[Work to be completed] Copy all lines in which the word "scene" can be found.

[Material provided]
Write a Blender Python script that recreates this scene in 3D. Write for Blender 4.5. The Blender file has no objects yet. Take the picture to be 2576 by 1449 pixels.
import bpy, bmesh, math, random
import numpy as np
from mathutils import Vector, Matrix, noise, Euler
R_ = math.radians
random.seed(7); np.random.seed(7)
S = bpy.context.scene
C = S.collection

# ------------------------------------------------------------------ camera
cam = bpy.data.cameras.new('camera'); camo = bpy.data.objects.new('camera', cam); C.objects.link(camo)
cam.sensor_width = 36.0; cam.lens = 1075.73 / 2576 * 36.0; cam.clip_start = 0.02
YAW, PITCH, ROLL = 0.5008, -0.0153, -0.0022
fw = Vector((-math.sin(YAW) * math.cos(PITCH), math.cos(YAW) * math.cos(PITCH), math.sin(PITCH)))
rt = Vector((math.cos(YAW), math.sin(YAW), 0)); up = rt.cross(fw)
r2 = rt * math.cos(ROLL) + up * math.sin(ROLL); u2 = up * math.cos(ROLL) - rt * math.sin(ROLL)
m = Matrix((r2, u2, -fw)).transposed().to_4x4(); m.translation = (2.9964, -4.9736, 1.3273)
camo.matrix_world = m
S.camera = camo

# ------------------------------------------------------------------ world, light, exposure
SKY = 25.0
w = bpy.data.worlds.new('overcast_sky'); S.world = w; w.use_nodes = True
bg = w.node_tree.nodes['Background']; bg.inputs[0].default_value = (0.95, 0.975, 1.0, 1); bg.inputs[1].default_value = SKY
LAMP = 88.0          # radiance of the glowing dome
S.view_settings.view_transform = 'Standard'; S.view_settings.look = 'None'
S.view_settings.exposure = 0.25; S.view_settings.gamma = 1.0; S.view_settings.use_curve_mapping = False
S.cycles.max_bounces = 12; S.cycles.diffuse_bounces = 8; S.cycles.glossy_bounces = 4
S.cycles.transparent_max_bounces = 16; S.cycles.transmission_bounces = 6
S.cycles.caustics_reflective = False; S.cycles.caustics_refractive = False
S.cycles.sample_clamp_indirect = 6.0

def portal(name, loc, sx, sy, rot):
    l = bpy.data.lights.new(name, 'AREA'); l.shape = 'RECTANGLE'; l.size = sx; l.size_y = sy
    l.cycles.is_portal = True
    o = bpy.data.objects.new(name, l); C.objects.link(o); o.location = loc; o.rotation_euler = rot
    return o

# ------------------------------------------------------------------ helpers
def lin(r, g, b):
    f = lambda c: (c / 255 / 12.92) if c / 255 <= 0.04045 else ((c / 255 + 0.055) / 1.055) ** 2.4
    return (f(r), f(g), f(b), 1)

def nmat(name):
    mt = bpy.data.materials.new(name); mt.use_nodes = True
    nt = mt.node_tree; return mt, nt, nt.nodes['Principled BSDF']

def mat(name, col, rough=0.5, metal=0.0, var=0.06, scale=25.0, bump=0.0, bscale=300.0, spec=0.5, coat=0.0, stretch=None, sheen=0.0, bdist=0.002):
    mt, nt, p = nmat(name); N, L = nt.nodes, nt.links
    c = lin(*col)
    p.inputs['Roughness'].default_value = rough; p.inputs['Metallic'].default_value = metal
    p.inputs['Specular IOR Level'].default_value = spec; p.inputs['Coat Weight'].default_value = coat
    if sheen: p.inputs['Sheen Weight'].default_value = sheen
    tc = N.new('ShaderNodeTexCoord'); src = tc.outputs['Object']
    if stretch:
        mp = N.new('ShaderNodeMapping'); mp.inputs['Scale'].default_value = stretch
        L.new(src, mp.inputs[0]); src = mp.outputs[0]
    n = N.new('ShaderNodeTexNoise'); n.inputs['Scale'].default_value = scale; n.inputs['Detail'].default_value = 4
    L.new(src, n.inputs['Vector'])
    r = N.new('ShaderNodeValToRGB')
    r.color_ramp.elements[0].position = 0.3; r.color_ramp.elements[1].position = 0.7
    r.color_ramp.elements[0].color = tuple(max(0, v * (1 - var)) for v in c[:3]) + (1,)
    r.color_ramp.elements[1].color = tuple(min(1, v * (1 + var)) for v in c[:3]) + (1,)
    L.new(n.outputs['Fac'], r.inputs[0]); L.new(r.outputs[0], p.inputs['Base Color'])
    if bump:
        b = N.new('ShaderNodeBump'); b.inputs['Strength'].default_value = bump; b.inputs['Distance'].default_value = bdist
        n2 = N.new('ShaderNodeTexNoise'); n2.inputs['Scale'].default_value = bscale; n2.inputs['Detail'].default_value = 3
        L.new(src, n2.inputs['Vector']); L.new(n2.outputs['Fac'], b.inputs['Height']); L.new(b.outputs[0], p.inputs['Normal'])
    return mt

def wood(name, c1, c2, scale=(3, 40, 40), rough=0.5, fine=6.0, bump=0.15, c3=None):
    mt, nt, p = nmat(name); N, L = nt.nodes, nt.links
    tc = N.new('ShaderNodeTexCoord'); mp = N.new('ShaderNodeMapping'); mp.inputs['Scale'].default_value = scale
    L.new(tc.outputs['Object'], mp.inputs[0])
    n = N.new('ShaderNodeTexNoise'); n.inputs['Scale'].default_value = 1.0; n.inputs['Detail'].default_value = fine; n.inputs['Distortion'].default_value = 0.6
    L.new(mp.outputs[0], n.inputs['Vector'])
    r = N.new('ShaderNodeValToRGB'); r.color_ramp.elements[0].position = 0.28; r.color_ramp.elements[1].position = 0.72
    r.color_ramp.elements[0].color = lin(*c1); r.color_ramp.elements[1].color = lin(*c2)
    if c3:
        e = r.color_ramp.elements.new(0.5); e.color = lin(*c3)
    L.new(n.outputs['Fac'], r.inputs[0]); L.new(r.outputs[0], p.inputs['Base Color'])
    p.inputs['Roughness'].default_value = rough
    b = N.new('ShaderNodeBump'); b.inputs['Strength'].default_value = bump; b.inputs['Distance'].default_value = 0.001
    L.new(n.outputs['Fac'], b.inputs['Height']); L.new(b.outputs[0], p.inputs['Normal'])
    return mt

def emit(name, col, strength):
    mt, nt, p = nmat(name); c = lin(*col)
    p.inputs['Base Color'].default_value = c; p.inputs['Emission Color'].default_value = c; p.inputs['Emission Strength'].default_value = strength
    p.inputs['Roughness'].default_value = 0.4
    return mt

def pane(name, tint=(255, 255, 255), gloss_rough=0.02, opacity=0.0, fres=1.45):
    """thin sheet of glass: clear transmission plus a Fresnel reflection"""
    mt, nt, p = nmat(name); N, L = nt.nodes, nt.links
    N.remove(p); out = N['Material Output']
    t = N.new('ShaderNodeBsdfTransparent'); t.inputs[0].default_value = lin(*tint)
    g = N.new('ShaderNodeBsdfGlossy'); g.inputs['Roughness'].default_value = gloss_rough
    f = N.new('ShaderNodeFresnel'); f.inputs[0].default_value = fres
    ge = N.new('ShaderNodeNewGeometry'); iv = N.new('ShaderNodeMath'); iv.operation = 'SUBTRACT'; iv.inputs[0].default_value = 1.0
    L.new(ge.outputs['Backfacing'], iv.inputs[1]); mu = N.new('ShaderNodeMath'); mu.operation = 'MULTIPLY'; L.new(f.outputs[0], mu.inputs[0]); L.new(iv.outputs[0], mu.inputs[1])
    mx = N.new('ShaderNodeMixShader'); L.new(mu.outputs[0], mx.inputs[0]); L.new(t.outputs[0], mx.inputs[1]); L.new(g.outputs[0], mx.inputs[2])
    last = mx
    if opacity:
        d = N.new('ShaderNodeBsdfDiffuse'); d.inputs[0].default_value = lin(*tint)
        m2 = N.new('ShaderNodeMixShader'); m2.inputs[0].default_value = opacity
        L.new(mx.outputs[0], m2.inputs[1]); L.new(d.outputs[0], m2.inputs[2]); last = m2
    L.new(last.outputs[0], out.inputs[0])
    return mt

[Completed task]
Write a Blender Python script that recreates this scene in 3D. Write for Blender 4.5. The Blender file has no objects yet. Take the picture to be 2576 by 1449 pixels.
S = bpy.context.scene